We can prove this using proof by contradiction. Suppose there is a call to our subroutine that respects the precondition, which makes a child call, which makes a grandchild call, that makes a great-grandchild call, and so on infinitely. From property (c), all these child calls respect the precondition. From property (a), the value of the variant function is a natural number, for all these calls. Let's call these natural numbers $n_0$ for the original call, $n_1$ for the child call, $n_2$ for the grandchild call, and so on. From property (b), we have $n_0 > n_1$ and $n_1 > n_2$ and so on infinitely. But of course there is no infinitely long list of natural numbers such that $$ n_0 > n_1 > n_2 > n_3 > ... $$
As an exercise find a suitable variant function for the Factorial example, the Fibonnaci example, and the Partitions example.
From now on, identifying a suitable variant function will be part of the design process.
Very occasionally, we find it difficult to find a suitable variant function by the definition of suitable above. An example is my first solution to the superOperator problem, which was.
def superOpMine( x, y, z ) :
"""
pre: y and z are integers with y >= 1 and z >= 1
post: If z is 1, the result is (...(x+x)+ ...)+x, with y xs.
And if z is 2, the result is (...(x*x)* ...)*x, with y xs
And if z is 3, the result (...(x to the x) to the ... ) to the x, with y xs.
And if z is 4 or more the result is superOpMine( ... superOpMine( superOpMine(x, x, z-1), x, z-1) ..., x, z-1), with y xs.
"""
assert isinstance(y, int) and y >= 1
if y==1: return x
elif z==1: return superOpMine( x, y-1, 1) + x
else: return superOpMine( superOpMine( x, y-1, z), x, z-1)
We can't use the function
$$
f(x, y, z) = z
$$
since it doesn't obey property (b) for the calls superOpMine( x, y-1, 1) and superOpMine( x, y-1, z). We can't use the function
$$
f(x, y, z) = y
$$
since it doesn't necessarily obey property (b) for the call superOpMine( superOpMine( x, y-1, z), x, z-1). We can't use
$$
f(x, y, z) = x
$$
since it doesn't necessarily obey property (b) for either recursive call.
It turns out there is no simple suitable variant function for this particular recursive subroutine if we use our definition of suitable above.
To accomodate recursive subroutines like superOpMine, we can change the definition of suitable, just a litte. First we need a bit of mathematics.

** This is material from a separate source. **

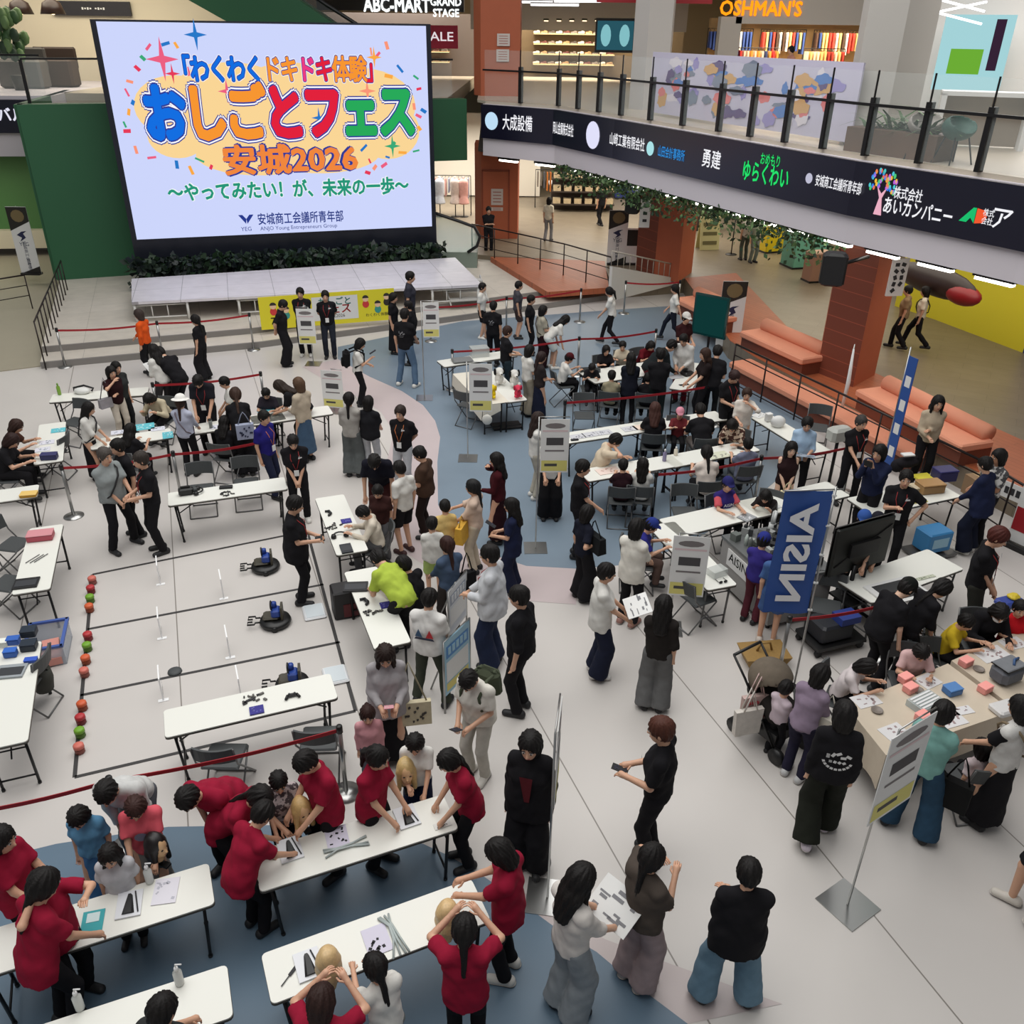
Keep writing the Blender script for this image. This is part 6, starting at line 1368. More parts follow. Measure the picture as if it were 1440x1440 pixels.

A sequence $n_0$, $n_1$, $n_2$, ..., whether infinite or finite is called a descending sequence if $$ n_0 > n_1 > n_2 > ... $$
A set $S$ together with a relation $>$ is called a well founded set if there are no infinite descending sequences $n_0$, $n_1$, $n_2$, ... of elements of $S$.

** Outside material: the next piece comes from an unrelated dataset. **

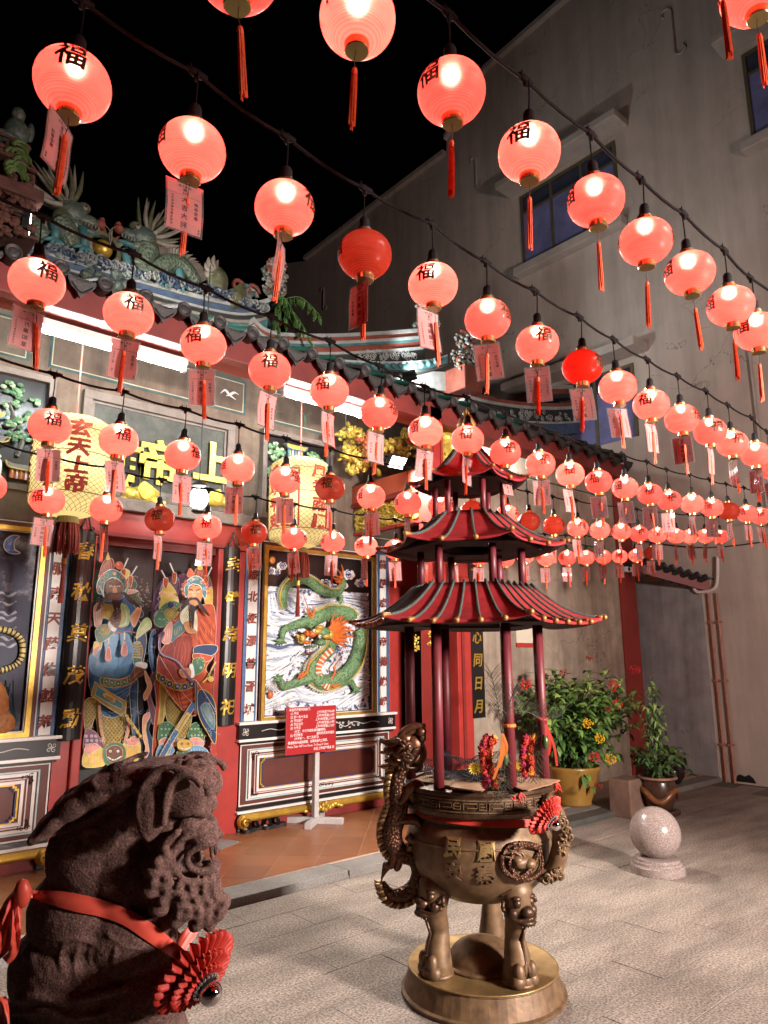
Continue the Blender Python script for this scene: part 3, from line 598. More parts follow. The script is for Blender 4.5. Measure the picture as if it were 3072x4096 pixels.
# left arm armour, scarf
g.poly('green', [(1090, 780), (1150, 690), (1230, 660), (1280, 690), (1230, 730), (1200, 790), (1150, 850), (1095, 830)], 5, 'lgreen'); g.poly('olive', [(1160, 740), (1230, 700), (1260, 750), (1200, 800)], 4, 'gold'); g.scales([(1160, 740), (1230, 700), (1260, 750), (1200, 800)], 20)
g.dot('dblue', (1205, 688), 26, 'lav', 14)
g.poly('teal', [(1205, 860), (1280, 800), (1310, 870), (1240, 930), (1210, 960)], 5, 'lav'); g.folds('gold', [(1225, 870), (1230, 920)], [(1280, 830), (1290, 870)], 5, 4)
g.poly('pink', [(1150, 880), (1200, 810), (1215, 840), (1200, 960), (1140, 960)], 5); g.folds('cream', [(1160, 890), (1150, 950)], [(1205, 840), (1200, 940)], 3, 4)
g.poly('cream', [(1270, 760), (1330, 690), (1380, 720), (1400, 800), (1390, 900), (1350, 830), (1290, 830)], 5, 'lblue'); g.folds('teal', [(1290, 770), (1330, 700)], [(1350, 830), (1380, 760)], 6, 4)
g.poly('skin', [(1300, 820), (1360, 810), (1370, 860), (1395, 890), (1350, 900), (1310, 880)], 5, 'brown', 2.5)
for k in range(3): g.stroke('brown', [(1320+k*14, 835), (1335+k*14, 860), (1350+k*14, 885)], 2.5)
g.poly('dblue', [(1380, 990), (1530, 980), (1535, 1030), (1480, 1060), (1380, 1060)], 5, 'cream'); g.poly('red', [(1370, 1040), (1500, 1060), (1470, 1100), (1375, 1090)], 4)
g.poly('green', [(1360, 1090), (1420, 1070), (1450, 1100), (1430, 1170), (1370, 1190)], 5, 'gold'); g.poly('white', [(1335, 1130), (1362, 1120), (1375, 1200), (1345, 1215)], 4, 'lblue')
g.poly('skin', [(1260, 1160), (1300, 1145), (1338, 1150), (1345, 1200), (1300, 1220), (1268, 1200)], 5, 'brown', 2.5)
for k in range(3): g.stroke('brown', [(1268, 1172+k*14), (1300, 1166+k*15), (1325, 1172+k*14)], 2.5)
# bow and sword
g.stroke('plum', [(1110, 920), (1150, 890), (1120, 960), (1130, 1040), (1200, 1070), (1260, 1110), (1300, 1170), (1350, 1240), (1380, 1240)], 20); g.stroke('lav', [(1115, 925), (1112, 1000), (1150, 1055), (1240, 1090), (1300, 1160)], 5)
g.stroke('cream', [(1120, 1060), (1190, 1180), (1290, 1330), (1360, 1400)], 2.4)
g.stroke('blue', [(1130, 1790), (1210, 1650), (1290, 1530), (1370, 1400)], 34); g.stroke('cream', [(1115, 1785), (1195, 1642), (1273, 1520), (1352, 1392)], 4); g.stroke('cream', [(1148, 1798), (1228, 1660), (1306, 1540), (1388, 1410)], 4); g.stroke('gold', [(1245, 1600), (1290, 1530), (1330, 1470)], 30); g.stroke('olive', [(1255, 1590), (1320, 1485)], 10, 0)
g.poly('dblue', [(1400, 1310), (1480, 1330), (1528, 1440), (1525, 1690), (1470, 1620), (1400, 1480)], 4, 'gold', 5); g.poly('teal', [(1415, 1430), (1470, 1400), (1515, 1490), (1512, 1590), (1460, 1540)], 4, 'lav'); g.folds('grey', [(1420, 1440), (1500, 1560)], [(1460, 1410), (1512, 1520)], 5, 4)
g.stroke('gold', [(1430, 1250), (1470, 1210), (1525, 1100)], 13); g.stroke('green', [(1465, 1215), (1520, 1130)], 8, 0); g.dot('gold', (1490, 1225), 22, 'olive'); g.stroke('cream', [(1380, 1230), (1440, 1320), (1520, 1450)], 3)
g.stroke('dblue', [(1378, 1240), (1385, 1350), (1375, 1480)], 16); g.folds('gold', [(1368, 1250), (1368, 1480)], [(1398, 1250), (1395, 1480)], 2, 3)
# beast mask
g.poly('gold', [(1245, 1680), (1290, 1660), (1345, 1680), (1350, 1720), (1300, 1745), (1250, 1730)], 5, 'olive')
for x in (1275, 1322): g.dot('orange', (x, 1693), 9, 'dolive'); g.dot('black', (x, 1693), 3)
g.stroke('white', [(1262, 1722), (1298, 1732), (1338, 1720)], 7)
for s_ in (-1, 1): g.stroke('pink', [(1298+s_*40, 1670), (1298+s_*56, 1655), (1298+s_*48, 1640)], 7)
# head
g.poly('dred', [(1370, 500), (1375, 440), (1395, 425), (1430, 430), (1445, 490), (1420, 510)], 4, 'peach'); g.folds('peach', [(1378, 490), (1390, 435)], [(1440, 490), (1425, 435)], 5, 3)
g.poly('gold', [(1388, 430), (1400, 395), (1411, 358), (1420, 395), (1430, 432), (1408, 440)], 4, 'brown'); g.poly('ball', [(1315, 470), (1335, 425), (1362, 460), (1350, 485), (1325, 487)], 5, 'peach')
g.poly('teal', [(1300, 630), (1295, 570), (1320, 510), (1380, 480), (1430, 510), (1455, 570), (1450, 640), (1425, 620), (1415, 560), (1370, 540), (1325, 560), (1318, 620)], 5, 'white', 5)
for x, y in ((1320, 540), (1345, 510), (1385, 498), (1420, 525), (1440, 575)): g.dot('lblue', (x, y), 13, 'gold')
g.dot('ball', (1357, 543), 9, 'white'); g.dot('lgreen', (1358, 505), 9, 'white')
for x, y in ((1303, 525), (1283, 545), (1276, 575), (1285, 605), (1430, 530), (1456, 545), (1462, 575), (1465, 605)): g.dot('ball', (x, y), 11, 'peach')
g.poly('skin', [(1318, 580), (1345, 555), (1395, 555), (1418, 580), (1420, 630), (1400, 680), (1365, 700), (1330, 680), (1315, 630)], 5, None); g.poly('peach', [(1350, 590), (1366, 585), (1376, 620), (1360, 632), (1345, 622)], 4, None)
for x in (1338, 1390): g.stroke('black', [(x-20, 578 if x < 1360 else 588), (x, 580), (x+20, 590 if x < 1360 else 574)], 7, 5, True); g.stroke('white', [(x-12, 601), (x, 597), (x+12, 601)], 6, 5, True); g.dot('black', (x, 600), 3.5)
g.stroke('dred', [(1335, 655), (1355, 650), (1378, 656)], 8)
g.poly('black', [(1325, 640), (1350, 638), (1385, 640), (1420, 690), (1450, 730), (1475, 770), (1440, 755), (1405, 710), (1375, 655), (1335, 655), (1310, 690), (1270, 730), (1230, 740), (1275, 695)], 4, None); g.poly('black', [(1335, 690), (1365, 700), (1385, 690), (1365, 740), (1360, 800), (1350, 870), (1338, 780)], 4, None)
g.filigree([(1100, 700), (1280, 680), (1240, 860), (1100, 850)], 26, ('gold', 'cream', 'lgreen', 'pink')); g.filigree([(1360, 1060), (1450, 1060), (1440, 1190), (1360, 1200)], 14, ('gold', 'cream', 'pink')); g.filigree([(1130, 1540), (1480, 1540), (1480, 1760), (1120, 1760)], 80, ('gold', 'lgreen', 'cream', 'pink', 'lblue'), 6); g.filigree([(1090, 1760), (1530, 1760), (1530, 1855), (1090, 1855)], 50, ('cream', 'orange', 'olive', 'pink'))
g.filigree([(1150, 500), (1300, 500), (1290, 700), (1150, 700)], 26, ('gold', 'olive', 'cream')); g.filigree([(1400, 1310), (1520, 1440), (1520, 1680), (1400, 1480)], 22, ('gold', 'lav', 'lblue'))
for k in range(30): x = 1130+rnd.random()*380; y = 800+rnd.random()*600; g.stroke(rnd.choice(('dred', 'orange', 'peach')), [(x, y), (x+rnd.uniform(-14, 14), y+35), (x+rnd.uniform(-30, 30), y+75)], 2.2, 4, True)
g.done('guardian_painting', leaf[1])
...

Clearly the natural numbers together with the usual $>$ relation is a well founded set. The integers are not, since we have $$ 2 > 1 > 0 > -1 > -2 > .. $$ Nor are the postitive rational numbers together with the usual $>$ relation, since we have $$ 1 > 1/2 > 1/3 > 1/4 > ... $$
Pairs of natural numbers are a well founded set, if we define $>$ as lexicographic ordering, which means $$ (a, b) > (c, d) \;\text{if and only if}\; a > c \; \text{or} \; (a=c\;\text{and}\;b > d $$ If a decending sequence starts with $(a,b)$, then after at most $b$ steps the first component has to decrease, and then after a finite number of steps, the first component has to decrease again. So there can't be an infinite decending sequence. For example starting with $(1,3)$, I can make a sequence $$ (1,3) > (1,2) > (1,1), > (1,0) > (0, 2) > (0, 1) > (0, 0) $$ And the sequence must end here. I can make a descending sequence starting with $(1,3)$ any finite length I want, but it has to be finite.
So all we need to do is modify our definition of suitable so that instead of having to compute a natural number in property (a), it can compute a member of any well founded set. And we need to use the order of the well founded set in property (b).
For superOpMine, can you find a suitable variant function?